Floral Experimentation
LOCATION: WHEREVER THERE IS LAND AND PLANTS
We were going to a birthday party. We didn’t have a present. Anna said ‘don’t worry we’ll just find plants and flowers on the way and make a big bouquet’. Mischievous smile on her face she stooped and reached, grabbing flowers and foliage from empty lots and sidewalks.
By the time we reached the party we had a huge, wild, spectacular bouquet. From that point on, flowers became part of everything we do. For example in the market we had a ‘Wildness Frame’, an old foraged bicycle tyre that hung from fishing wire in the middle of the old (former) church.

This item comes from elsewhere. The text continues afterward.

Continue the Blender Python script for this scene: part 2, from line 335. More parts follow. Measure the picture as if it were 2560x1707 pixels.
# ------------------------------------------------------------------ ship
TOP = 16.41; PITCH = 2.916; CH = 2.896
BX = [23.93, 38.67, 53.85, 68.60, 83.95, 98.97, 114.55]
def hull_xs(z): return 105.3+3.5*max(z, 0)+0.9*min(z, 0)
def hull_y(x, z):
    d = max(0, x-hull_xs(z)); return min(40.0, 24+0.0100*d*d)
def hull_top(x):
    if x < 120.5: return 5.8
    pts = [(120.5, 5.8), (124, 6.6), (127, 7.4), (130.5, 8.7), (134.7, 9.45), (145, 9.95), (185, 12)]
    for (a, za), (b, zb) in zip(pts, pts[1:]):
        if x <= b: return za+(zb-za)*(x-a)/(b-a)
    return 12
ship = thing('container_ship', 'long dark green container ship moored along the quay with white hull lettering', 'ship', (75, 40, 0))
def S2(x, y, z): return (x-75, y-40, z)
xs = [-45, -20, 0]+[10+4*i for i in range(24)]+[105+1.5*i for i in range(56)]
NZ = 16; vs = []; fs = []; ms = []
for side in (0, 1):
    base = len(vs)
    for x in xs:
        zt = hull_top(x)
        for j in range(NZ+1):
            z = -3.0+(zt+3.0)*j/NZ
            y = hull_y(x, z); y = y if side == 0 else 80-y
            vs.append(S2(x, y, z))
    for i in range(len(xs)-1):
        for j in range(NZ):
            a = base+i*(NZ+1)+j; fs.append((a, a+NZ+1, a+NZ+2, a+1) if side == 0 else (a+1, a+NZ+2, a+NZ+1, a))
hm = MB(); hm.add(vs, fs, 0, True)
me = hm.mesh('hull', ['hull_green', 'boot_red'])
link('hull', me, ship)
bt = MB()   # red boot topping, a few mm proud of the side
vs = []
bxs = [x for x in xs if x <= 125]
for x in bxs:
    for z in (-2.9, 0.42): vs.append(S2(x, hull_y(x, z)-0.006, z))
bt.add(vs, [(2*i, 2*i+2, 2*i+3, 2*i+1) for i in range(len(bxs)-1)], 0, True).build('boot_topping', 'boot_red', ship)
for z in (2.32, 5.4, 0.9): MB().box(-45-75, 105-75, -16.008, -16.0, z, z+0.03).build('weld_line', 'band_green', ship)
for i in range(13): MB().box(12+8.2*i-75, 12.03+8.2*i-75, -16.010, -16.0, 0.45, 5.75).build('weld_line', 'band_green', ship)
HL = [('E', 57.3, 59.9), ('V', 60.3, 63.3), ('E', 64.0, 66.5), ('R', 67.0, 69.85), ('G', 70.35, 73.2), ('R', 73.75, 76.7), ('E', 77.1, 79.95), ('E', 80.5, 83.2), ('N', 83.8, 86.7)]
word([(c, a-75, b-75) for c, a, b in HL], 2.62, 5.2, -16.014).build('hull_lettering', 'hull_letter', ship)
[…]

Every week, using a combination of leftover flowers given to us from a posh supermarket and foraged flowers and plants, the frame was decorated with a different design. We took people’s pictures in the frame, printed the portraits, and hung them around the space the following week. If they showed up we would give them their picture.
COMPOST
The story of our floral experimentation exemplifies a kind of economic theory we have, like the ‘working theories’ developed by children as they learn. For this first bouquet to happen we had to let go of some control, of having the future figured out. The idea that resources are all around, that one must only open one’s perceptions to dialogue with the surprise encounters that are right there, had to settle within us.
GERMINATE
The moment on the way to the birthday party sprouted an enthusiasm within us. We followed it, following the pleasure, the careful adventure of foraging, of new designs surprising us every week. This enthusiasm was contagious, later passed on to market goers getting their pictures taken.
CARE
We started cultivating floral techniques, following creative florists on social media, investing in tools, using every opportunity to try out new methods and arrangements. Through floral arts we created spaces of sharing, making crowns for people on different occasions, teaching people of all ages the techniques that we acquired.